> _Collected material_:
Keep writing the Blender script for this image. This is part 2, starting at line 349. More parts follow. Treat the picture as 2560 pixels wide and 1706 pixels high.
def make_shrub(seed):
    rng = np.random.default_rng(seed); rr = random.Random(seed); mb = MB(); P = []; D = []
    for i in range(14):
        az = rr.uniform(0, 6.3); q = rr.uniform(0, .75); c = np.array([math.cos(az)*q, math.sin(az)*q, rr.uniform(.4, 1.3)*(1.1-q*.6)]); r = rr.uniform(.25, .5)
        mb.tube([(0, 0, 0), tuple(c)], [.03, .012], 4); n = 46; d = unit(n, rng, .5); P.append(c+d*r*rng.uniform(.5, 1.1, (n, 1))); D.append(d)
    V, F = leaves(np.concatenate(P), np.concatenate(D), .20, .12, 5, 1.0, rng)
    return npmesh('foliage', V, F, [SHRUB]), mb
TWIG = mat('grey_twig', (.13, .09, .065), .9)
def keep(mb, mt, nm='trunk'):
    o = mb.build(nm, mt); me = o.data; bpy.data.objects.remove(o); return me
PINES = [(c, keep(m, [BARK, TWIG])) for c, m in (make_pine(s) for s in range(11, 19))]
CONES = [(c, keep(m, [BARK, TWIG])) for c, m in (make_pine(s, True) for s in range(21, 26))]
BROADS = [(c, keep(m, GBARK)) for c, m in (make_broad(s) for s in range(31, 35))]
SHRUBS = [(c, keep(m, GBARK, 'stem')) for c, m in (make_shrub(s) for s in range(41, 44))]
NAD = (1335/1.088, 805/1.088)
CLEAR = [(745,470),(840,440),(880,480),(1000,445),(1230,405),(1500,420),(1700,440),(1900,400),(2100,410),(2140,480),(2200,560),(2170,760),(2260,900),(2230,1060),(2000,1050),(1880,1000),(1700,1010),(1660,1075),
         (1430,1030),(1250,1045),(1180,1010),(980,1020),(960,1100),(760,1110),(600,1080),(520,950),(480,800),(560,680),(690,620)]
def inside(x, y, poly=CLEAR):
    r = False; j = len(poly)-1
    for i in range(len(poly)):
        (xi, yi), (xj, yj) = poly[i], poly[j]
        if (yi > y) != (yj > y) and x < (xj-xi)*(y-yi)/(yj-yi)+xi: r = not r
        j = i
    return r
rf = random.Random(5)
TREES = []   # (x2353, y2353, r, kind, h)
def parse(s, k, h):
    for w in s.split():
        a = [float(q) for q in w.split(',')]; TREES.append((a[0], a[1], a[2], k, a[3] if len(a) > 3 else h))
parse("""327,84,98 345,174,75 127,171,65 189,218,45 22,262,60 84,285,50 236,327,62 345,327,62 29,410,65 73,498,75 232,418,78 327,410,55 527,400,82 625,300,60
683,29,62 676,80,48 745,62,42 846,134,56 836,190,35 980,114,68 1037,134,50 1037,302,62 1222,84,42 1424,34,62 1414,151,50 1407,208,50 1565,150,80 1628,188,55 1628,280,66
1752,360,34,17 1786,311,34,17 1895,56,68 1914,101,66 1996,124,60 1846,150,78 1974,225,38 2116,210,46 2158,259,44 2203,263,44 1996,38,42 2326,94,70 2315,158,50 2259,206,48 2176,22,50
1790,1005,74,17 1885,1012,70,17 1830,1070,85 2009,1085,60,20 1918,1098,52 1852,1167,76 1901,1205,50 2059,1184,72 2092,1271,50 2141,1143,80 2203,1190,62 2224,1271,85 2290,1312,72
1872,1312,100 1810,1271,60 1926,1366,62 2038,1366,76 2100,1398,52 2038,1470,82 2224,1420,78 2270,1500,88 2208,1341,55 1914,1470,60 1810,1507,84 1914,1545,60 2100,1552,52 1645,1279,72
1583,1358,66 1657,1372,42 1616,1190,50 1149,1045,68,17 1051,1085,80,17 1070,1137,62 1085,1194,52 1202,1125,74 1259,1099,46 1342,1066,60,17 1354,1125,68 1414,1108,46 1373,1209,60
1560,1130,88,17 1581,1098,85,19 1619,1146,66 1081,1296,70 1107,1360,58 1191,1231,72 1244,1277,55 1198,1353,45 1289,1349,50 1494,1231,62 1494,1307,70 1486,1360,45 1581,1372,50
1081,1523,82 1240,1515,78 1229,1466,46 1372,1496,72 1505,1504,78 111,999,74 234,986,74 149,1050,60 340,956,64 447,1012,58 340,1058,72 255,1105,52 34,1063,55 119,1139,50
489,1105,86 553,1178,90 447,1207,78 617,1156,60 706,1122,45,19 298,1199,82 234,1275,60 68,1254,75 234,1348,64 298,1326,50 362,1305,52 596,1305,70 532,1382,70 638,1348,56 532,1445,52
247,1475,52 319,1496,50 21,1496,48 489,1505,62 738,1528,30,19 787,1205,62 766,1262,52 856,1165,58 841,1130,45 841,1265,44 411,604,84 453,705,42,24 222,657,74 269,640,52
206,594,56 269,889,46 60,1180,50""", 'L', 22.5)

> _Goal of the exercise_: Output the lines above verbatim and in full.

> _Answer to this problem_:
Keep writing the Blender script for this image. This is part 2, starting at line 349. More parts follow. Treat the picture as 2560 pixels wide and 1706 pixels high.
def make_shrub(seed):
    rng = np.random.default_rng(seed); rr = random.Random(seed); mb = MB(); P = []; D = []
    for i in range(14):
        az = rr.uniform(0, 6.3); q = rr.uniform(0, .75); c = np.array([math.cos(az)*q, math.sin(az)*q, rr.uniform(.4, 1.3)*(1.1-q*.6)]); r = rr.uniform(.25, .5)
        mb.tube([(0, 0, 0), tuple(c)], [.03, .012], 4); n = 46; d = unit(n, rng, .5); P.append(c+d*r*rng.uniform(.5, 1.1, (n, 1))); D.append(d)
    V, F = leaves(np.concatenate(P), np.concatenate(D), .20, .12, 5, 1.0, rng)
    return npmesh('foliage', V, F, [SHRUB]), mb
TWIG = mat('grey_twig', (.13, .09, .065), .9)
def keep(mb, mt, nm='trunk'):
    o = mb.build(nm, mt); me = o.data; bpy.data.objects.remove(o); return me
PINES = [(c, keep(m, [BARK, TWIG])) for c, m in (make_pine(s) for s in range(11, 19))]
CONES = [(c, keep(m, [BARK, TWIG])) for c, m in (make_pine(s, True) for s in range(21, 26))]
BROADS = [(c, keep(m, GBARK)) for c, m in (make_broad(s) for s in range(31, 35))]
SHRUBS = [(c, keep(m, GBARK, 'stem')) for c, m in (make_shrub(s) for s in range(41, 44))]
NAD = (1335/1.088, 805/1.088)
CLEAR = [(745,470),(840,440),(880,480),(1000,445),(1230,405),(1500,420),(1700,440),(1900,400),(2100,410),(2140,480),(2200,560),(2170,760),(2260,900),(2230,1060),(2000,1050),(1880,1000),(1700,1010),(1660,1075),
         (1430,1030),(1250,1045),(1180,1010),(980,1020),(960,1100),(760,1110),(600,1080),(520,950),(480,800),(560,680),(690,620)]
def inside(x, y, poly=CLEAR):
    r = False; j = len(poly)-1
    for i in range(len(poly)):
        (xi, yi), (xj, yj) = poly[i], poly[j]
        if (yi > y) != (yj > y) and x < (xj-xi)*(y-yi)/(yj-yi)+xi: r = not r
        j = i
    return r
rf = random.Random(5)
TREES = []   # (x2353, y2353, r, kind, h)
def parse(s, k, h):
    for w in s.split():
        a = [float(q) for q in w.split(',')]; TREES.append((a[0], a[1], a[2], k, a[3] if len(a) > 3 else h))
parse("""327,84,98 345,174,75 127,171,65 189,218,45 22,262,60 84,285,50 236,327,62 345,327,62 29,410,65 73,498,75 232,418,78 327,410,55 527,400,82 625,300,60
683,29,62 676,80,48 745,62,42 846,134,56 836,190,35 980,114,68 1037,134,50 1037,302,62 1222,84,42 1424,34,62 1414,151,50 1407,208,50 1565,150,80 1628,188,55 1628,280,66
1752,360,34,17 1786,311,34,17 1895,56,68 1914,101,66 1996,124,60 1846,150,78 1974,225,38 2116,210,46 2158,259,44 2203,263,44 1996,38,42 2326,94,70 2315,158,50 2259,206,48 2176,22,50
1790,1005,74,17 1885,1012,70,17 1830,1070,85 2009,1085,60,20 1918,1098,52 1852,1167,76 1901,1205,50 2059,1184,72 2092,1271,50 2141,1143,80 2203,1190,62 2224,1271,85 2290,1312,72
1872,1312,100 1810,1271,60 1926,1366,62 2038,1366,76 2100,1398,52 2038,1470,82 2224,1420,78 2270,1500,88 2208,1341,55 1914,1470,60 1810,1507,84 1914,1545,60 2100,1552,52 1645,1279,72
1583,1358,66 1657,1372,42 1616,1190,50 1149,1045,68,17 1051,1085,80,17 1070,1137,62 1085,1194,52 1202,1125,74 1259,1099,46 1342,1066,60,17 1354,1125,68 1414,1108,46 1373,1209,60
1560,1130,88,17 1581,1098,85,19 1619,1146,66 1081,1296,70 1107,1360,58 1191,1231,72 1244,1277,55 1198,1353,45 1289,1349,50 1494,1231,62 1494,1307,70 1486,1360,45 1581,1372,50
1081,1523,82 1240,1515,78 1229,1466,46 1372,1496,72 1505,1504,78 111,999,74 234,986,74 149,1050,60 340,956,64 447,1012,58 340,1058,72 255,1105,52 34,1063,55 119,1139,50
489,1105,86 553,1178,90 447,1207,78 617,1156,60 706,1122,45,19 298,1199,82 234,1275,60 68,1254,75 234,1348,64 298,1326,50 362,1305,52 596,1305,70 532,1382,70 638,1348,56 532,1445,52
247,1475,52 319,1496,50 21,1496,48 489,1505,62 738,1528,30,19 787,1205,62 766,1262,52 856,1165,58 841,1130,45 841,1265,44 411,604,84 453,705,42,24 222,657,74 269,640,52
206,594,56 269,889,46 60,1180,50""", 'L', 22.5)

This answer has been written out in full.